On Sep 18, 2008, at 7:35 AM, Mark S. Miller wrote:
On Wed, Sep 17, 2008 at 10:53 PM, Maciej Stachowiak <[EMAIL PROTECTED]>
wrote:
I think it is a tenable position that 1.5m === 1.5000m based on the
"cohort" concept, since performing the same operation on both will
give answers that are in the same "cohort" equivalence class. But
1.5 / 10.0 != 1.5m / 10.0, and indeed, the answers would not even be
in the same cohort. A notion of 'cohort' equivalence class based on
correspondence in the abstract to the same real number but divorced
from the actual semantics of the programming language strikes me as
incoherent. I think such a notion of equivalence class only makes
sense if performing identical operations on members of the same
cohort gives answers which are in the same cohort.
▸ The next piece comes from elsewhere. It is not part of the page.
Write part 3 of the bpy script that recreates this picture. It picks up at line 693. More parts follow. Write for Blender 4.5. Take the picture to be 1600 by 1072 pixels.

Are -0 and 0 in the same cohort?
-0 === 0 is a quirk of the language that in my opinion we should not
repeat. Other than that oddity, === is a useful identity operator. As
Brendan said, 2^53 wrongs don't make a right.
But to answer your actual question, it seems to me they are not in the
same cohort in the same sense 1.5m and 1.500m are, since they may give
mathematically different answers under the same operation, answers
that differ in more than just precision.